The lines from the top of the material below through the line containing "weed('small weed against" are to be printed exactly, with pictures omitted.

+ + +

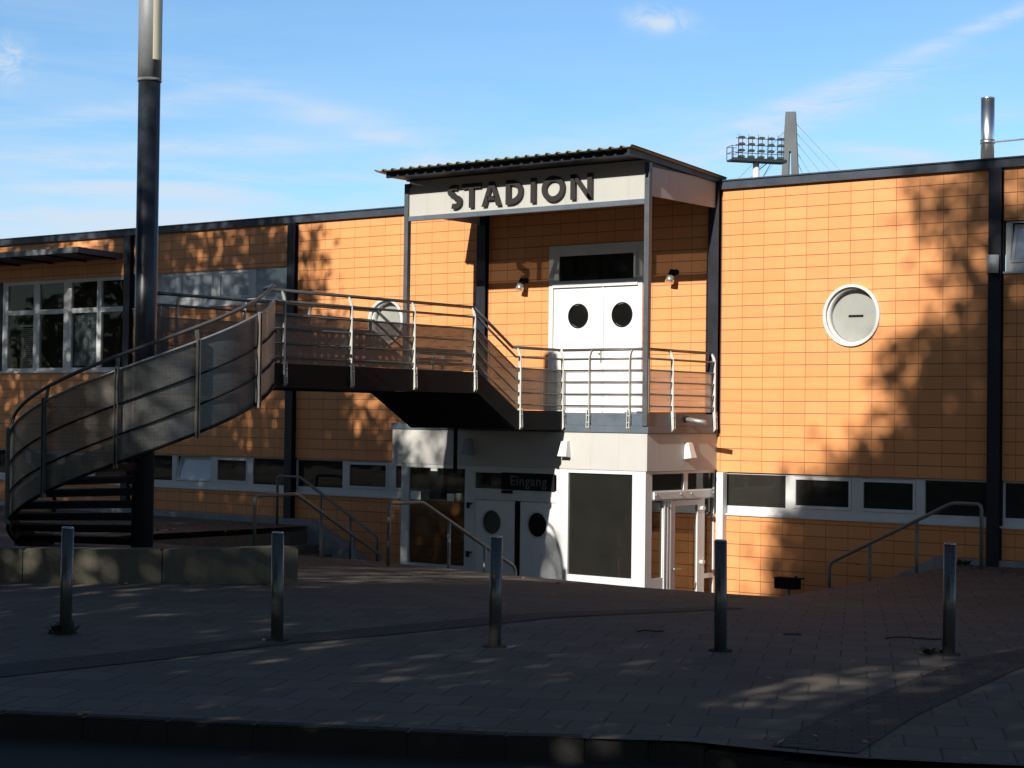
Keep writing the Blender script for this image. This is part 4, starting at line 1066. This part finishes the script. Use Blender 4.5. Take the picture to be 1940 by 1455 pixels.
def twig(lab, x, y, a, n, s):
    rnd = random.Random(int(x*100)); pts = []; p = Vector((0,0,.012)); h = a
    for k in range(n): pts.append(p.copy()); h += rnd.uniform(-.7,.7); p += Vector((math.cos(h), math.sin(h), 0))*s; p.z = .012+rnd.uniform(0,.015)
    m = MB(); m.tube(pts, .008, 6); mid = pts[len(pts)//2]; m.tube([mid, mid+Vector((math.cos(h+1.2), math.sin(h+1.2), .05))*s*1.2], .006, 5)
    o = m.build('fallen_twig', BARK, None, (x, y, zpave(x, y))); tag(o, lab, 'twig')
twig('crooked fallen twig on the paving left of the rightmost bollard', 8.5, -11.9, .5, 8, .075)
twig('short fallen twig on the paving between the third and fourth bollards', 6.8, -13.25, .7, 5, .06)
twig('small fallen twig right of the fourth bollard', 7.75, -12.4, .4, 4, .06)
def weed(lab, x, y, n, h, seed, name='weed'):
    rnd = random.Random(seed); m = MB()
    for _ in range(n):
        a = rnd.random()*6.28; b = Vector((rnd.gauss(0,.05), rnd.gauss(0,.05), 0)); L_ = h*rnd.uniform(.5,1); d = Vector((math.cos(a)*.5, math.sin(a)*.5, 1)).normalized()
        pts = [b + d*L_*t + Vector((math.cos(a), math.sin(a), -.6))*L_*.35*t*t for t in (0,.35,.7,1)]; s = Vector((-math.sin(a), math.cos(a), 0))
        for i in range(3):
            w0, w1 = (.012,.02,.014,.001)[i], (.012,.02,.014,.001)[i+1]; m.face([tuple(pts[i]-s*w0), tuple(pts[i]+s*w0), tuple(pts[i+1]+s*w1), tuple(pts[i+1]-s*w1)])
    m.disc((0,0), .13, 'z', -.02, .006, 10); o = m.build(name, WEED, None, (x, y, zpave(x, y))); tag(o, lab, 'weed')
weed('straggly weed growing at the foot of the leftmost bollard', 3.25, -16.62, 26, .15, 1)
weed('small weed tuft beside the rightmost bollard', 9.33, -12.76, 18, .07, 2)
weed('small weed against the grey plinth right of the right-hand stairs', 4.05, -.16, 24, .16, 4)

# ------------------------------------------------------------------ street trees behind the camera (they shade the square)
def leaf_mesh(name, par, C, size, rng, mat):
    n = len(C)
    a = rng.normal(size=(n,3)); a[:,2] *= .7; a /= np.linalg.norm(a, axis=1)[:,None]
    r_ = rng.normal(size=(n,3)); b = np.cross(a, r_); b /= np.linalg.norm(b, axis=1)[:,None]; e = np.cross(a, b)
    s_ = (size*rng.uniform(.6,1.35,n))[:,None]
    V = np.stack([C-b*s_*.5, C+e*s_*.34, C+b*s_*.6, C-e*s_*.34], 1).reshape(-1,3)
    me = bpy.data.meshes.new(name); me.from_pydata(V.tolist(), [], np.arange(4*n).reshape(n,4).tolist()); me.materials.append(mat)
    o = bpy.data.objects.new(name, me); S.collection.objects.link(o); o.parent = par; return o
def leaf_crown(name, par, seed, lobes, n, size, mat=None):
    """leaves gathered on twigs: dense clumps with small gaps between them"""
    rng = np.random.default_rng(seed); out = []; tot = sum(l[3]**2*l[4] for l in lobes)
    for l in lobes:
        cx, cy, cz, rx_, rz_ = l[:5]; k = int(n*rx_**2*rz_/tot*(l[5] if len(l) > 5 else 1)); tw = max(6, k//34)
        v = rng.normal(size=(tw,3)); v /= np.linalg.norm(v, axis=1)[:,None]; v *= (rng.uniform(.05,1,tw)**.42)[:,None]
        c = np.array((cx,cy,cz)) + v*np.array((rx_,rx_,rz_))
        out.append(np.repeat(c, k//tw, 0) + rng.normal(size=(tw*(k//tw),3))*np.array((.30,.30,.24)))
    return leaf_mesh(name, par, np.concatenate(out), size, rng, mat or LEAF)
def tree(lab, x, y, h0, lobes, n, size=.26, seed=1, tr=.22):
    rnd = random.Random(seed); z0 = ROADZ if y < kerb_y(x) else zpave(x, y)
    t = thing('street_tree', lab, 'tree', 'street trees shading the square', (x, y, z0))
    m = MB(); top = max(l[2] for l in lobes)
    m.tube([(0,0,-.1),(.05,.02,h0*.5),(.0,.06,h0),(.08,0,(h0+top)/2),(.0,.1,top)], tr, 10, rs=[tr*1.35, tr, tr*.85, tr*.5, tr*.15])
    for cx, cy, cz, r1, r2 in (l[:5] for l in lobes):
        for q in range(3):
            e = Vector((cx+rnd.uniform(-.5,.5)*r1, cy+rnd.uniform(-.5,.5)*r1, cz+rnd.uniform(-.3,.6)*r2)); s_ = Vector((0,0,lerp(h0*.8, cz, .4))); md = s_.lerp(e, .5)+Vector((0,0,.3))
            m.tube([s_, md, e], .06, 6, rs=[tr*.35, tr*.22, .02])
    m.build('trunk', BARK, t)
    leaf_crown('crown', t, seed, lobes, n, size); return t
# A: low dense row over the road; B: by the left part of the facade; D: tall pair to the right
NUM = ('westernmost','second from the west','third from the west','fourth from the west','fifth from the west','sixth from the west','seventh from the west','easternmost')
DNUM = ('first','second','third','fourth','fifth','shorter')
A = [(-12.4,-30.2),(-8.0,-29.6),(-2.8,-30.6),(1.5,-29.8),(5.8,-30.4),(10.2,-31.5),(14.8,-31.0),(19.1,-31.5)]
for i, (x, y) in enumerate(A):
    lobes = [(0,0,8.0,2.7,4.2),(1.9,.5,6.0,2.0,3.0),(-2.0,-.4,6.2,2.0,3.0),(.6,.6,10.4,1.7,1.5),(-1.0,.3,3.8,2.4,1.8),(1.6,-.2,3.6,2.2,1.8)]
    if i in (3, 4, 5): lobes = [(0,0,5.6,3.0,3.1),(2.0,.5,5.7,2.3,3.0),(-2.0,-.4,5.8,2.3,3.0),(0,.2,9.6,2.6,2.0,.32),(1.9,.3,9.4,1.8,1.8,.32),(-1.9,0,9.6,1.8,1.8,.32),(.4,.3,11.0,1.7,1.3,.5)]
    if i == 2: lobes += [(-.2,.2,12.6,2.5,3.4),(1.0,0,12.2,1.7,2.6),(1.5,.1,14.8,1.1,1.9),(-1.6,0,11,2.2,3),(2.4,.3,10.6,1.5,2.4)]
    tree('leafy street tree, %s in the row across the road' % NUM[i], x, y, 2.6, lobes, (9000,10000,31000,21000,21000,21000,19000,18000)[i], .19, 50+i)
Bt = [(-7.2,-19.6),(-10.2,-18.2),(-13.7,-18.4),(-17.6,-19.4),(-21.2,-18.6),(-25.0,-19.0)]
for i, (x, y) in enumerate(Bt):
    lobes = [(0,0,11.0,2.5,4.4),(1.5,.6,9.0,1.8,2.8),(-1.7,-.5,9.4,1.9,2.8),(.2,.2,14.4,2.0,2.2),(-.6,.5,6.2,2.1,2.4)]
    if i == 0: lobes = [(-.4,0,8.4,2.4,3.4),(.9,.2,7.2,1.7,2.6),(-1.2,.2,10.6,1.7,1.8),(0,0,5.4,2,1.6),(1.4,.1,10.4,1.6,1.9),(2.2,0,8.4,1.4,2.2)]
    tree('tall street tree, %s on the pavement left of the square' % NUM[i], x, y, 5.2 if i else 3.6, lobes, 20500 if i else 23000, .185, 70+i, .16)
Dt = [(4.3,-28.6),(7.1,-29.2),(10.4,-33.5),(14.8,-33.8),(19.2,-33.8),(7.5,-32.2)]
for i, (x, y) in enumerate(Dt):
    dz = .495*(33.5+y)
    lobes = [(0,0,16.3-dz,3.0,4.8),(-.7,.5,14.4-dz,2.0,3.2),(2.2,-.4,14.0-dz,2.3,3.8),(1.2,.3,20.4-dz,1.7,2.0),(-.6,.4,11.6-dz,2.4,2.3)]
    if i == 0: lobes = [(.1,0,14.8-dz,1.6,3.0),(1.3,0,16.4-dz,1.3,2.2),(.3,.2,11.9-dz,1.9,2.3)]
    if i == 1: lobes += [(-.5,.3,21.9-dz,1.2,1.3),(1.9,.3,21.8-dz,1.6,1.7),(.5,.2,19.6-dz,1.0,1.2)]
    if i == 5: lobes = [(0,0,14.6,3.0,3.6),(-1.4,.2,13.4,1.9,3.2),(2.0,0,15.6,2.4,3.4),(0,0,11.6,3.0,2.6)]
    tree('very tall street tree, %s counted from the left behind the row across the road' % DNUM[i], x, y, 6.5, lobes, 37000 if i else 36000, .20, 90+i, .26)
for i, (x, y) in enumerate([(-40,-27),(-46,-25),(-52,-28),(-34,-33)]):
    lobes = [(0,0,6.0,3.2,3.6),(2.0,.5,4.2,2.4,2.4),(-2.0,.2,4.6,2.4,2.6)]
    tree('rounded low tree, %s of the group farther left along the road' % ('second','third','leftmost','first')[i], x, y, 2.0, lobes, 2600, .34, 110+i)
rng = np.random.default_rng(5); P = np.stack([rng.uniform(-75,-2,26000), -28.4-rng.uniform(0,1.2,26000), ROADZ+.1+2.3*rng.uniform(0,1,26000)], 1)  # hedge added out of view to keep the lower window reflections dark
tag(leaf_mesh('hedge', None, P, .26, rng, LEAF), 'unseen leafy hedge added along the far side of the road to darken window reflections', 'hedge')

+ + +

**SOLUTION TO THIS PROBLEM:**
Keep writing the Blender script for this image. This is part 4, starting at line 1066. This part finishes the script. Use Blender 4.5. Take the picture to be 1940 by 1455 pixels.
def twig(lab, x, y, a, n, s):
    rnd = random.Random(int(x*100)); pts = []; p = Vector((0,0,.012)); h = a
    for k in range(n): pts.append(p.copy()); h += rnd.uniform(-.7,.7); p += Vector((math.cos(h), math.sin(h), 0))*s; p.z = .012+rnd.uniform(0,.015)
    m = MB(); m.tube(pts, .008, 6); mid = pts[len(pts)//2]; m.tube([mid, mid+Vector((math.cos(h+1.2), math.sin(h+1.2), .05))*s*1.2], .006, 5)
    o = m.build('fallen_twig', BARK, None, (x, y, zpave(x, y))); tag(o, lab, 'twig')
twig('crooked fallen twig on the paving left of the rightmost bollard', 8.5, -11.9, .5, 8, .075)
twig('short fallen twig on the paving between the third and fourth bollards', 6.8, -13.25, .7, 5, .06)
twig('small fallen twig right of the fourth bollard', 7.75, -12.4, .4, 4, .06)
def weed(lab, x, y, n, h, seed, name='weed'):
    rnd = random.Random(seed); m = MB()
    for _ in range(n):
        a = rnd.random()*6.28; b = Vector((rnd.gauss(0,.05), rnd.gauss(0,.05), 0)); L_ = h*rnd.uniform(.5,1); d = Vector((math.cos(a)*.5, math.sin(a)*.5, 1)).normalized()
        pts = [b + d*L_*t + Vector((math.cos(a), math.sin(a), -.6))*L_*.35*t*t for t in (0,.35,.7,1)]; s = Vector((-math.sin(a), math.cos(a), 0))
        for i in range(3):
            w0, w1 = (.012,.02,.014,.001)[i], (.012,.02,.014,.001)[i+1]; m.face([tuple(pts[i]-s*w0), tuple(pts[i]+s*w0), tuple(pts[i+1]+s*w1), tuple(pts[i+1]-s*w1)])
    m.disc((0,0), .13, 'z', -.02, .006, 10); o = m.build(name, WEED, None, (x, y, zpave(x, y))); tag(o, lab, 'weed')
weed('straggly weed growing at the foot of the leftmost bollard', 3.25, -16.62, 26, .15, 1)
weed('small weed tuft beside the rightmost bollard', 9.33, -12.76, 18, .07, 2)
weed('small weed against the grey plinth right of the right-hand stairs', 4.05, -.16, 24, .16, 4)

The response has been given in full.